Tropics are expanding, study finds

Their widening - by an average 140 miles - could shift storm tracks, dry out southern Europe, and grow some deserts.

The tropics - the globe's most torrid climate belt - have widened during the past 27 years, expanding toward the poles by an average of about 140 miles, according to new research.

If the trend continues through the end of the century, it would drive rain-bearing storms toward higher latitudes, deprive heavily populated southern Europe of much-needed winter rain and snow, and expand the world's subtropical deserts, atmospheric scientists say.

"It's a big deal," notes Thomas Reichler, a University of Utah atmospheric scientist and a member of the research team, which reported its results in Friday's issue of the journal Science.

Some aspects of the results are consistent with global-warming projections, team members note. If the cause does prove to be global warming, these results would represent the first direct satellite evidence of its impact on worldwide atmospheric circulation, says team leader Qiang Fu, a researcher at the University of Washington.

But some of their results also are strikingly at odds with the models, leaving the door ajar for other suspects.

Although tantalizing hints of the expansion of the tropics came from balloon-borne sensors, it took satellite temperature information to nail the full scope of the change. From 1979 to 2005, the highest temperature increases in the lowest layer of the atmosphere, the troposphere, occurred in vast swaths centered on 30 degrees latitude. Meanwhile the steepest cooling in the next layer of atmosphere, the stratosphere, occurred in these same regions. The net effect, researchers say, has been to nudge the average paths of swift rivers of air known as the subtropical jet streams farther north and south. These paths mark the meteorological border between the tropics and temperate regions, and the landscape beneath these boundaries tend to be hot and dry.

These temperature patterns were a surprise. Climate models looking at the effects of global warming have captured the poleward migration of the jet streams. But models also suggested that "the tropics would almost behave like a slab," warming rapidly but fairly evenly between 35 degrees north and south, notes John Wallace, a University of Washington atmospheric scientist and another member of the team. Instead, the outer tropics are warming faster than the deep tropics.

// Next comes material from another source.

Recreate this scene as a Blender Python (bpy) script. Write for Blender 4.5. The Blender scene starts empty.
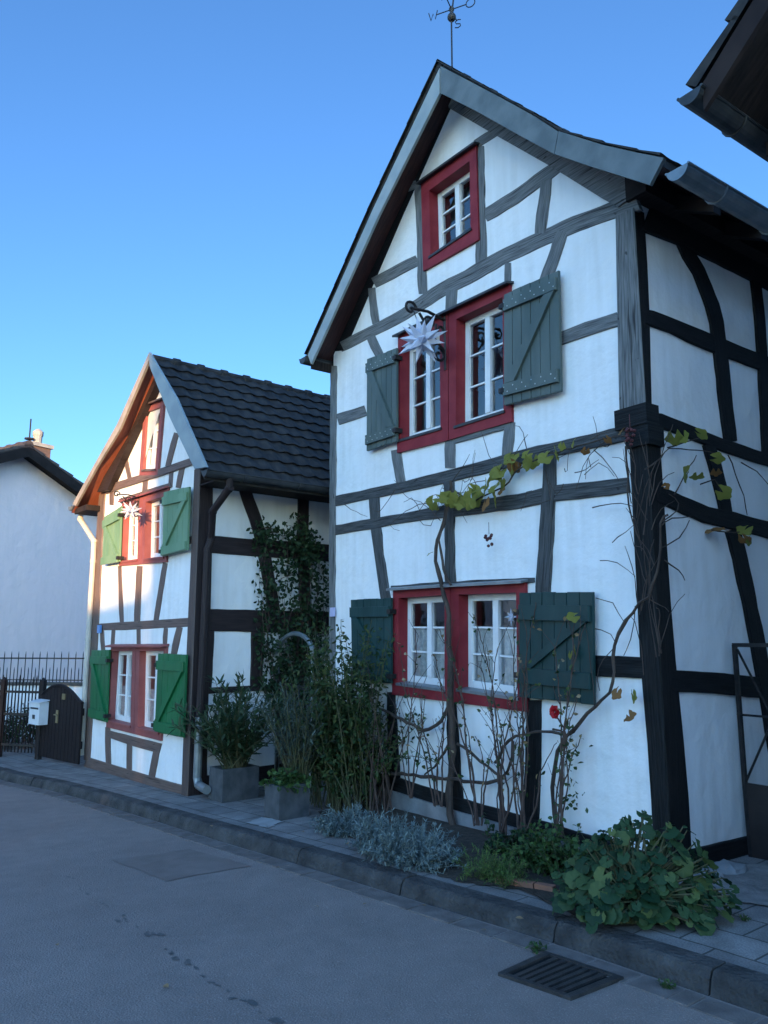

"Are the models missing something?" he asks. "Or are we seeing something unrepresentative? Maybe the same thing won't happen over the next 25 years and the deep tropics will catch up."

Several team members are now focusing their efforts on uncovering the factors driving the apparent trend.

Several lines of evidence suggest that these patterns may be triggered by a long-term increase in sea-surface temperatures in the western Pacific and Indian Oceans, says Ngar-Cheung Lau, with the National Oceanic and Atmospheric Administration's Geophysical Fluid Dynamics Laboratory at Princeton University.

Dr. Lau notes that the long-term shift uncovered by the new research mirrors a shorter-term change in circulation patterns that El Niños leave behind as they wane. One implication: If the ocean temperatures continue to rise and the tropics keep expanding, the results could weaken El Niño and strengthen its sister, La Niña, he says. That could be of particular interest for the US and countries that border the Caribbean; La Niñas tend to encourage the formation of Atlantic hurricanes.

Meanwhile, two independent studies also published Friday suggest that as greenhouse-gas emissions continue to increase, warming will probably reach as much as 2 degrees Centigrade higher than the current range of 1.5 to 4.5 degrees that United Nations reports suggest. The evidence comes from ice-core records of temperature and CO2 changes during the rise and fall of continental glaciers, notes Margaret Torn, with the US Department of Energy's Lawrence Berkeley Laboratory in Berkeley, Calif.

In one of those studies, she and colleague John Harte used ice-core data from Antarctica along with climate models to estimate the amount of warming one can expect from additional carbon dioxide released from plants, soils, and the ocean.